Postcards are reviews requested by (mostly) webcomic authors. They focus less on reviews and more on critical insight and unreserved, honest, feedback. You can request for a review by emailing Ping at webcomicfinds @ gmail . com but be warned, when Ping says honest feedback, she really means it.


  1. Interesting! I'm not a fan of super heroes, but if its set in a prison and is humorous I quite enjoy reading about 'unusual ' characters that can do a lot of damage :D
    Agreed about the perfect drawing thing, its an interesting subject to think about. So many people I know have grown up on marvel and mainstream manga comics, and as such have this built in need to make sure their characters have perfect anatomy and symmetry, they feel that its a big part in upholding their 'manga' or 'marvel' style! I remember when I was a kid I was the same as well, all the 'how to' books said that you had to make your characters look perfect! I think it is good to learn how the body looks and works to some extent, otherwise images dont look clear or understandable. But most people I know who create perfect images lack any of their own personal style in the drawing, and the drawings end up looking unreal and stiff, despite nothing really being wrong with them! I find this problem particulary in the webcomic 'Faust' its so beautifully drawn but lacks emotion, personal style, and although I can tell the characters part, they dont have much visual personality, they are all very pretty looking. It sounds shallow but I feel like it makes them lack depth. :(

  2. Thinking about it, my beef with the "perfection" in the art is more to the unvarying-ness of it. Randy's art does have a sort of american comic/manga influenced style of its own, but with very few exceptions, his protagonists are all mostly good-looking... in the same, unvarying kind of way.

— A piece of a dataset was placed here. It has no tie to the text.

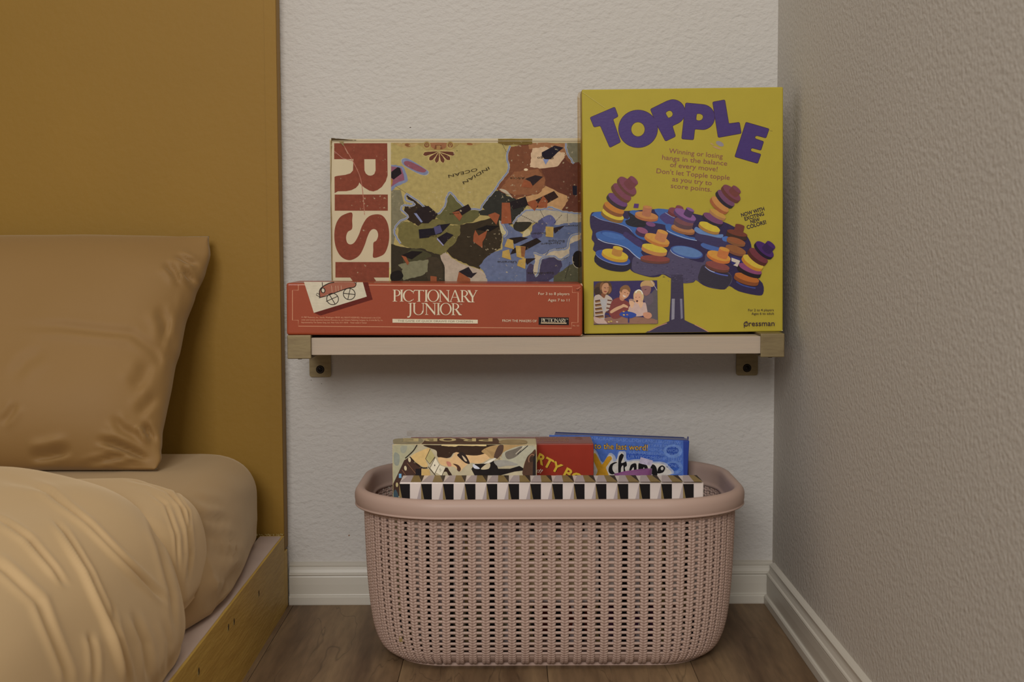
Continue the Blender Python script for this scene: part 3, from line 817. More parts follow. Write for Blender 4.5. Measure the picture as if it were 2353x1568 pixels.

    I do believe that the perfect kind of beauty can be used in appropriate situations (like say drawing a goddess or Helen of Troy or someone noted for their beauty) to make them stand out, but when everyone is beautiful... well... no one is.

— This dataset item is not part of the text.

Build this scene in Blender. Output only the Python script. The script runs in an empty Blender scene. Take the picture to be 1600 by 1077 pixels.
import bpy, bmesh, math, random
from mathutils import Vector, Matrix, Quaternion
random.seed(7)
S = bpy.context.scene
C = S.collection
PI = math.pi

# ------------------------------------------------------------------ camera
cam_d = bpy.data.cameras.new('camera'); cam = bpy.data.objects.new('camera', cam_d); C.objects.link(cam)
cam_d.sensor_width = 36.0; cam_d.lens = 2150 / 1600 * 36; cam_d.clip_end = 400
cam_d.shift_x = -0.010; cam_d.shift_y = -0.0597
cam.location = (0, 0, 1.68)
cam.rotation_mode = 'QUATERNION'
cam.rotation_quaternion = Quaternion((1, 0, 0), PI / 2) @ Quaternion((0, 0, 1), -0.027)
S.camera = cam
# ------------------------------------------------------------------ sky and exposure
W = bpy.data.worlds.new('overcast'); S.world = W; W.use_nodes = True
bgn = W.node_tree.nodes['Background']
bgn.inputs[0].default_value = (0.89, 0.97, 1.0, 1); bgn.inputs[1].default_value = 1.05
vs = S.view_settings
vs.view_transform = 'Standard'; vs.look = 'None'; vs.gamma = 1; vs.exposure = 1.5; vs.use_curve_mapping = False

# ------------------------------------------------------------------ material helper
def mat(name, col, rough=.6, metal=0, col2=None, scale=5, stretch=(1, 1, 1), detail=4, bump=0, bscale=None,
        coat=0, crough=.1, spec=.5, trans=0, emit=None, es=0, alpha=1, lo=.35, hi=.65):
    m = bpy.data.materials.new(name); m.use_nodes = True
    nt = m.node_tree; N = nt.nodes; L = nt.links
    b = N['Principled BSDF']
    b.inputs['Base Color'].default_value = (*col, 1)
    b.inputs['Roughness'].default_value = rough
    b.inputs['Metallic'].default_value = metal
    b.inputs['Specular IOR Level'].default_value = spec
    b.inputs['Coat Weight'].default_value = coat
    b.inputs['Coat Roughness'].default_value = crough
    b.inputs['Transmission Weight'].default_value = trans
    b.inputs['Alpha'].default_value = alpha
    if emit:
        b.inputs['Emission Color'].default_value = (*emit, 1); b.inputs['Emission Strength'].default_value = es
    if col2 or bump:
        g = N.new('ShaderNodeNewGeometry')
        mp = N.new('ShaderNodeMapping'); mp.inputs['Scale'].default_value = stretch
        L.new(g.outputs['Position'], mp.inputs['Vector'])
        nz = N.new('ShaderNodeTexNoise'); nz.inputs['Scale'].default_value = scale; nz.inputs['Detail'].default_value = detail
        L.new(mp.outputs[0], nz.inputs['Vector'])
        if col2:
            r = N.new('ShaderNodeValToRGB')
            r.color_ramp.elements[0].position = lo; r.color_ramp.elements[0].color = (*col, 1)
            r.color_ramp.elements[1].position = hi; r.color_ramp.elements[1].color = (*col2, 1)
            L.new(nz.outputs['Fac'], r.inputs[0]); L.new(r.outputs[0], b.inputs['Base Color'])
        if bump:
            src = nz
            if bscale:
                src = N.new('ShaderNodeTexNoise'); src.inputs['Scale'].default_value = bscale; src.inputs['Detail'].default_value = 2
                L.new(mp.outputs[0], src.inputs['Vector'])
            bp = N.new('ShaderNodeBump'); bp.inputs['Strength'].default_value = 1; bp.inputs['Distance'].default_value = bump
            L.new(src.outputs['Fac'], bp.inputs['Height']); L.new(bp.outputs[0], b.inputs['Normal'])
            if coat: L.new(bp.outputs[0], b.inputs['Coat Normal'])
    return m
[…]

    In a way it's related to that "you need to put a bit of yourself into your creation to make it live" thing I keep harping about.

    When I was younger I used to think that art was about getting the skill to draw beautiful pictures.

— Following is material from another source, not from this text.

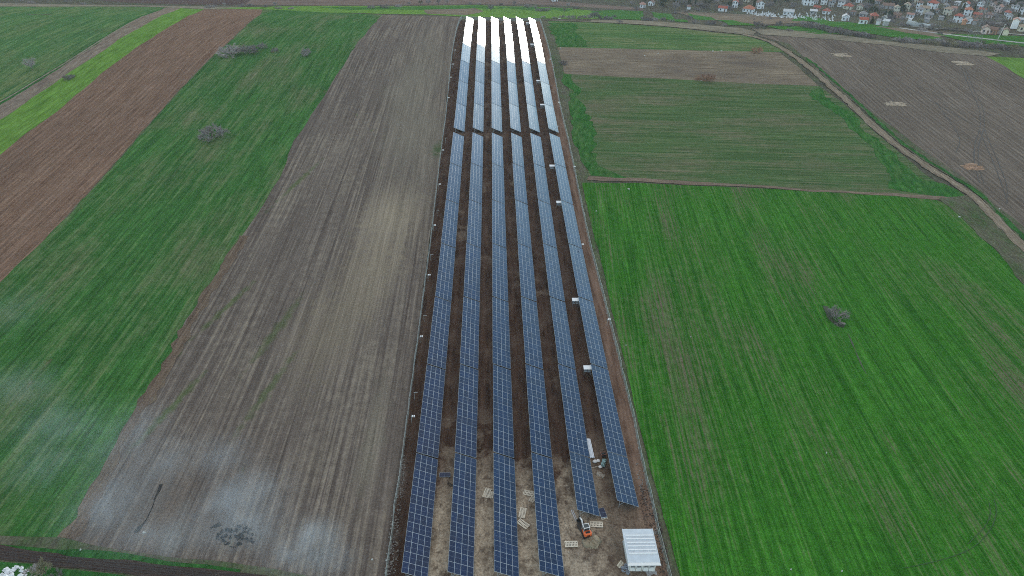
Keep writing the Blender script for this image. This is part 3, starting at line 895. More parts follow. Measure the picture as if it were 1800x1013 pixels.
def mat_mesh(col, dens):
    m = bpy.data.materials.new('wire_mesh'); m.use_nodes = True
    t = m.node_tree; b = t.nodes['Principled BSDF']
    b.inputs['Base Color'].default_value = (*col, 1); b.inputs['Roughness'].default_value = .6
    g = t.nodes.new('ShaderNodeNewGeometry')
    n = t.nodes.new('ShaderNodeTexNoise'); n.inputs['Scale'].default_value = 1.4; n.inputs['Detail'].default_value = 3
    r = t.nodes.new('ShaderNodeMapRange'); r.inputs['From Min'].default_value = .3; r.inputs['From Max'].default_value = .7
    r.inputs['To Min'].default_value = dens * .5; r.inputs['To Max'].default_value = dens * 1.6
    tr = t.nodes.new('ShaderNodeBsdfTransparent'); mx = t.nodes.new('ShaderNodeMixShader')
    t.links.new(g.outputs['Position'], n.inputs['Vector']); t.links.new(n.outputs['Fac'], r.inputs['Value'])
    t.links.new(r.outputs[0], mx.inputs[0]); t.links.new(tr.outputs[0], mx.inputs[1]); t.links.new(b.outputs[0], mx.inputs[2])
    t.links.new(mx.outputs[0], t.nodes['Material Output'].inputs['Surface'])
    return m


M_WIRE = mat_mesh((.34, .42, .38), .28)
_s = MB(); _s.box((0, 0, .95), (.075, .075, 2.1)); _s.bar((0, 0, 1.98), (.0, .0, 2.02), .05, .05); ME_POST = _s.mesh('post', M_POST)


def fence(pts, label, spacing, lean=0.02, rail=.032):
    pts = densify(pts, spacing, False)
    base = Vector((pts[0].x, pts[0].y, SZ(pts[0].x, pts[0].y)))
    t = thing('wire_fence', label, 'fence', base, 0, 'wire fence around the solar plot')
    rn = random.Random(len(pts)); tops = []
    net = MB(); rl = MB()
    for p in pts:
        z = SZ(p.x, p.y)
        o = link('post', ME_POST, t, (p.x - base.x, p.y - base.y, z - base.z), (rn.gauss(0, lean), rn.gauss(0, lean), 0))
        tops.append(Vector((p.x - base.x + rn.gauss(0, .06), p.y - base.y, z - base.z)))
    for a, b in zip(tops, tops[1:]):
        sag = rn.uniform(.0, .08)
        net.face([a + Vector((0, 0, .03)), b + Vector((0, 0, .03)), b + Vector((0, 0, 1.9)), a + Vector((0, 0, 1.9))])
        m = (a + b) / 2
        for zz in (1.93, 1.0, .1):
            rl.tube(a + Vector((0, 0, zz)), m + Vector((0, 0, zz - sag)), rail * (1 if zz > 1.5 else .4), n=4, cap=False)
            rl.tube(m + Vector((0, 0, zz - sag)), b + Vector((0, 0, zz)), rail * (1 if zz > 1.5 else .4), n=4, cap=False)
    link('wire_mesh', net.mesh('wire_mesh', M_WIRE), t)
    link('wire', rl.mesh('wire', simple('pale_wire', (.36, .40, .38), .5, .2)), t)
    return t


fence([p for p in fl], 'long pale wire mesh fence along the left side of the solar plot', 2.6)
fence([p for p in fr], 'long pale wire mesh fence along the right side of the solar plot', 2.6)
far_e = [Vector((fl[-1].x, fl[-1].y)), Vector((-6, 455.6)), Vector((12, 455.6)), Vector((fr[-1].x, fr[-1].y))]
fence(far_e, 'short wire mesh fence across the far end of the solar plot', 2.6)

# camera / lamp poles inside the left fence
def pole(px, py, label, box=True):
    p = GS(px, py, 2.0)
    t = thing('camera_pole', label, 'camera pole', p, 0, 'short poles inside the fences')
    mb = MB(); mb.tube((0, 0, -.1), (0, 0, 2.1), .045); link('pole', mb.mesh('pole', M_POST), t)
    mb = MB(); mb.bar((-.1, 0, 2.08), (.75, 0, 2.08), .06, .06); link('arm', mb.mesh('arm', M_POST), t)
    if box:
        for x in (.25, .62):
            mb = MB(); mb.box((x, 0, 2.02), (.24, .42, .22)); link('camera', mb.mesh('camera', M_WHITE), t)
    return t


PO = ['nearest', 'second', 'third', 'fourth', 'fifth', 'sixth', 'seventh', 'eighth', 'ninth', 'tenth']
for i, (px, py) in enumerate(((723, 732), (738, 591), (752, 483), (762, 396), (771, 324), (777, 264), (787, 172), (791, 136), (795, 113), (799, 88))):
    pole(px, py, f'pole with small white camera boxes inside the left fence, {PO[i]} from the near end')
for i, (px, py) in enumerate(((728, 691), (745, 555), (757, 448), (768, 370), (783, 243))):
    pole(px, py, f'plain short pole with one arm inside the left fence, {PO[i]} from the near end', False)
for i, (px, py) in enumerate(((1068, 561), (1022, 430), (1008, 293), (978, 222), (981, 180), (966, 104))):
    pole(px, py, f'pole with small white camera boxes inside the right fence, {PO[i]} from the near end')

# ------------------------------------------------------------------ white substation building
zb = Z(26, 77, .34)
c1, c2, c3, c4 = (G(x, y, 3.1 + .34) for x, y in ((1093, 930.5), (1146.5, 929.5), (1162, 987.5), (1104.5, 987.5)))
bx0, bx1 = (c1.x + c4.x) / 2, (c2.x + c3.x) / 2
by0, by1 = (c3.y + c4.y) / 2, (c1.y + c2.y) / 2
bw, bl = bx1 - bx0, by1 - by0
SUB = thing('substation', 'white prefabricated substation building with ribbed flat roof by the right fence', 'building', ((bx0 + bx1) / 2, (by0 + by1) / 2, zb - .05))
M_WALL = simple('white_wall', (.70, .69, .66), .7, noise=.05, nscale=1.5)
M_ROOFM = simple('painted_roof', (.55, .60, .63), .5, noise=.09, nscale=1.2, spec=.4)
M_LOUV = simple('grey_louvre', (.20, .205, .21), .6)
hw, hl = bw / 2, bl / 2
mb = MB(); mb.box((0, .03, 1.45), (bw - .9, bl - .9, 2.9)); link('wall', mb.mesh('wall', M_WALL), SUB)
mb = MB(); mb.box((0, .1, .12), (bw - .7, bl - .7, .24)); link('plinth', mb.mesh('plinth', simple('concrete', (.33, .32, .30), noise=.15)), SUB)
mb = MB()
mb.box((.0, 0, 3.0), (bw - .1, bl, .16))
for s in (-1, 1):
    mb.box((s * (hw - .09), 0, 3.0), (.17, bl + .04, .22))
link('roof', mb.mesh('roof', [M_ROOFM]), SUB)
for i, f in enumerate((.795, .69, .58, .475, .365, .26)):
    mb = MB(); mb.box((0.08, -hl + bl * f, 3.135), (bw - .62, .17, .12))
    rb = link('roof_rib', mb.mesh('roof_rib', M_WHITE), SUB)
mb = MB(); y = -hl
mb.face([(-hw + .1, y + .05, 3.085), (hw - .1, y + .05, 3.085), (hw + .12, y - .42, 2.86), (-hw - .12, y - .42, 2.86)])
mb.face([(-hw - .12, y - .42, 2.80), (hw + .12, y - .42, 2.80), (hw - .1, y + .05, 3.025), (-hw + .1, y + .05, 3.025)])
mb.face([(-hw - .12, y - .42, 2.80), (-hw - .12, y - .42, 2.86), (hw + .12, y - .42, 2.86), (hw + .12, y - .42, 2.80)])
link('canopy', mb.mesh('canopy', M_WHITE), SUB)
yf = -hl + .42
for s in (-1, 1):
    for q in (-1, 1):
        x = s * (hw - .45) * .5 + q * .47 * (hw - .45) / 2.1
        wd = .84 * (hw - .45) / 2.1
        mb = MB(); mb.box((x, yf - .03, 1.25), (wd, .06, 2.2)); d = link('door', mb.mesh('door', M_WHITE), SUB)
        mb = MB(); mb.box((x, yf - .07, 1.72), (wd * .82, .04, .95))
        for k in range(7): mb.box((x, yf - .10, 1.32 + k * .13), (wd * .8, .05, .03), M=Matrix.Rotation(.5, 3, 'X'))
        link('louvre', mb.mesh('louvre', M_LOUV), d)
        mb = MB(); mb.box((x - q * wd * .38, yf - .09, 1.1), (.04, .05, .22)); link('handle', mb.mesh('handle', M_DARK), d)
for x in (-hw + .62, 0, hw - .62):
    mb = MB(); mb.box((x, yf - .05, 1.3), (.16, .1, 2.4)); link('pilaster', mb.mesh('pilaster', M_WALL), SUB)
mb = MB(); mb.box((0, yf - .5, .08), (bw - .4, .9, .16)); link('step', mb.mesh('step', simple('concrete_step', (.30, .29, .28), noise=.2)), SUB)

# grey cable heap by its left wall and rubble behind it
def scatter(name, label, cat, px, py, rx, ry, n, r0, r1, mat, seed, dz=0.0, group=None, kind=None):
    c = GS(px, py); mb = MB(); rn = random.Random(seed)
    for i in range(n):
        a, q = rn.uniform(0, 6.283), math.sqrt(rn.random())
        x, y = rx * q * math.cos(a), ry * q * math.sin(a)
        r = rn.uniform(r0, r1)
        mb.blob((x, y, SZ(c.x + x, c.y + y) - c.z + r * .3), (r, r * rn.uniform(.6, 1), r * .7), 0, rn.random(), .35, 3, 5)
    o = link(name, mb.mesh(name, mat), loc=c)
    if kind: o['kind'] = kind; o['label'] = label
    else: tag(o, label, cat, group)
    return o


M_CHALK = simple('pale_stone', (.22, .20, .18), noise=.3, nscale=3)
M_CLOD = simple('soil_clod', (.085, .06, .047), noise=.35, nscale=3)
M_GREYP = simple('grey_plastic', (.23, .26, .30), .5, noise=.3, nscale=3)
scatter('rubble', 'pale stones and lime along the left fence near the end', 'rubble', 695, 912, .8, 16, 240, .05, .22, M_CHALK, 1, kind='stuff')
scatter('rubble', 'stones beside the left fence at the near corner', 'rubble', 690, 985, .9, 4, 70, .05, .2, M_CHALK, 2, kind='stuff')
scatter('rubble', 'pale rubble between the substation and the right fence', 'rubble', 1153, 935, .6, .6, 26, .06, .22, M_CHALK, 3, kind='stuff')
scatter('clods', 'loose dark soil clods beside the right fence', 'soil', 1150, 930, 1.6, 11, 420, .05, .2, M_CLOD, 4, kind='stuff')
scatter('clods', 'loose clods on the trodden earth round the excavator', 'soil', 1050, 940, 7, 6, 380, .03, .12, simple('tan_clod', (.17, .14, .105), noise=.3), 5, kind='stuff')
scatter('clods', 'loose dark soil clods beside the left fence', 'soil', 705, 880, 1.2, 18, 380, .05, .17, M_CLOD, 6, kind='stuff')
scatter('rubble', 'pale stones on the reddish lane by the right fence', 'rubble', 1127, 850, .5, 6, 40, .05, .2, M_CHALK, 9, kind='stuff')
o = scatter('cable_heap', 'tangled heap of grey cable and plastic by the substation left wall', 'heap', 1100, 1001, .7, 1.1, 60, .06, .24, M_GREYP, 7)
heap('sand_heap', 1043, 957, 1.3, 1.5, .45, simple('yellow_sand', (.27, .225, .155), noise=.2, nscale=2), 'small yellowish sand heap just behind the excavator', 'heap', 5, 4).location.z += .34
heap('dark_heap', 1020, 928, .8, 1.8, .35, simple('shadow_dark_soil', (.05, .04, .034), noise=.3), 'dark mound standing in for shadow along the left side of the excavator', 'heap', 6, 4).location.z += .3  # mound coloured dark to stand in for the shadow beside the excavator
heap('dark_heap', 790, 854, .5, .55, .3, simple('shadow_dark_soil2', (.06, .045, .036), noise=.3), 'small dark soil heap below the loose panel between the leftmost rows', 'heap', 8, 3).location.z += .3
heap('sand_heap', 1053, 835, .9, 1.1, .3, simple('pale_sand', (.30, .26, .21), noise=.2), 'pale sand patch between the fifth row and the rightmost row', 'heap', 9, 3).location.z += .3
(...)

    Of course I was wrong. It took me a long time, but eventually I learnt that the reason we strive so hard to hone our skills as artists and writers is to be able to compose, to summarise, and to express accurately not just what we SEE, but what we PERCEIVE in what we create. Our interpretation of things.

    And the ultimate goal is creating something that allows someone sampling your work to feel the same things you were trying to express when creating it.

    In the end of the day, without an understanding of this principle, a pretty picture is just a pretty picture, and there are many many many people out there who can also draw pretty pictures without depth.

    So yes, style over skill, substance over style.

  3. Whoops left out one more rant:

    I'm really not a big fan of those "How to Draw Comics Marvel/DC/Manga style books". IMHO it really kills the artist's own style if they start on that too early. If you learn to draw from real life reference, you often develop your own style, which is what it should be.

    But when you follow those books like a Bible, you're copying someone else's interpretation of the world, and that's a lot of wasted potential right there. You're no longer a trailblazer, but someone following in the wake of someone greater than you. A surefire way leading to the path of mediocrity.

    Maybe that's why I was a little harsh on the review before this (Seek and Destroy). You could tell the artist had lost himself in someone else's style, and hadn't bothered to nail down the basics first before he did it. It was a shame to see that much wasted potential... I hope he finds his own style and niche someday, but still it's hard to go back at that point.

  4. I'll second that comment about submitting comics to blogs for consideration. I get a lot of these, and try to forward them when I can't use them so they won't be wasted, but some people adopt goofy voices or are painfully shy and it makes our job harder. Just tell us what we need to know. We're used to it. It won't put us off if you explain yourself.